The digital steam train (or is that light rail) continues to career ahead. Every day Ministers, Department Heads, policy officers articulate the need for services to go digital.

A significant part of our work is looking at digital services strategically and developing digital services for clients. As we are currently in the headspace because of a digitisation project across the broadest of customer groups who regularly interact with non-government digital products and services, we wanted to capture the lessons we’ve learnt about what digital even means in a public sector service setting.

 

What is a service, What is a digital service?

A service is the seeking and receipt of a specific outcome of a customer/user across a range of interactions and touchpoints over time. The value of the service is as much about the quality of the experience for all the people involved (customer, service provider) as it is about the resolution.

To us, a digital service is simply where any aspect of that service, as defined above, utilises any aspect of ICT to enable and/or deliver the desired outcome to the customer. The value of the service is enhanced by the use of digital technology, not marked out by it.

 

What we think it means when government says it wants a digital service

While there are many areas of government that are digital converts for the right reasons, the drivers that send government to digital aren’t always about the service part of digital service.

The desire for digital services is generally wrapped in the customer-friendly language of ‘access and ease of use’, but invariably the motivation for ‘having a digital service’ seems to still be a range of factors that are very much from the government (at any level) point of view:

  • “We need to reduce costs and digital will be cheaper because the service is online and I’ll need less people.”
  • “The digital service will be entirely automated which will enable (or force) customers and clients to ‘self-manage’ which puts them in charge of their service experience.”
  • “We’re expected to reduce red tape and move things to digital to suit a whole-of-government directive.”

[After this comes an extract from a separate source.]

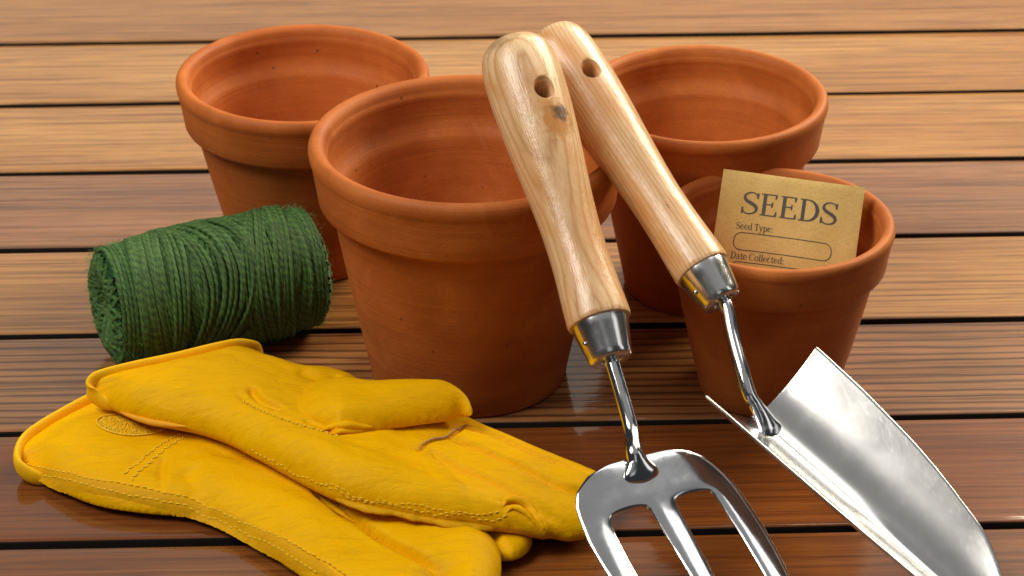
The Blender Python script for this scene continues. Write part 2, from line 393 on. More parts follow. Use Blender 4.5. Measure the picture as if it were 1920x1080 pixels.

We think that when government uses the words ‘digital service’ it is often referring to transaction, not the broader definition of service. But part of the drive to digital from government must be that it is done for the right reason – a better service experience or outcome.

 

Four* lessons we’ve learned

A digital channel is critical. Crucial. Not optional for any organisation. But we’re service designers, not UXers, nor interaction designers or even technologists. What we see, and have been lucky enough to do when creating digital services from scratch are captured in these four un-ordered lessons:

  1. Digital service not only extends beyond the interaction or channel, it extends beyond what the public sector might even define as the service. This means that when a client asks for a transaction or data collection activity (i.e. form filing) to be digitsed where they actually need to start is by understanding the services system in order to change and improve what the service actually is from the customer perspective.
  2. Conversely, it’s not good enough for the public sector service deliverer to only think of digitising a transaction, they need to think about the designed service within which the transaction is available. This comes from our experience, and from the frustrations of clients who come to us having to build on platforms and decisions that don’t understand how they actually operate or their capabilities. It means the expectation that existing core digital platforms can even cope with the introduction of a range of digital services should be explored early – if the experience is to be a so-called seamless one.
  3. There is a an educated expectation on the part of customers that moving a service online means customers expect to see a corresponding, if not direct, drop in charges. This means service deliverers are dealing with government- and digital service-savvy customers who believe that digital is cheaper for the public sector to run and deliver.
  4. Probably don’t make it an app. This means make it device-agnostic, and consider the volume of transactions and regularity of the use of the service to determine whether the customer is willing to engage with it on the valuable digital real estate that carry around with them daily. Post-script to this lesson is make sure your organisation has a policy of responsive development for multi-device delivery.

 

Digital isn’t the end game, it’s just another in a long line of service game-changers – albeit a huge one. So making sure the service is designed – with customers, users and organisational sustainability in mind – should always be the starting point.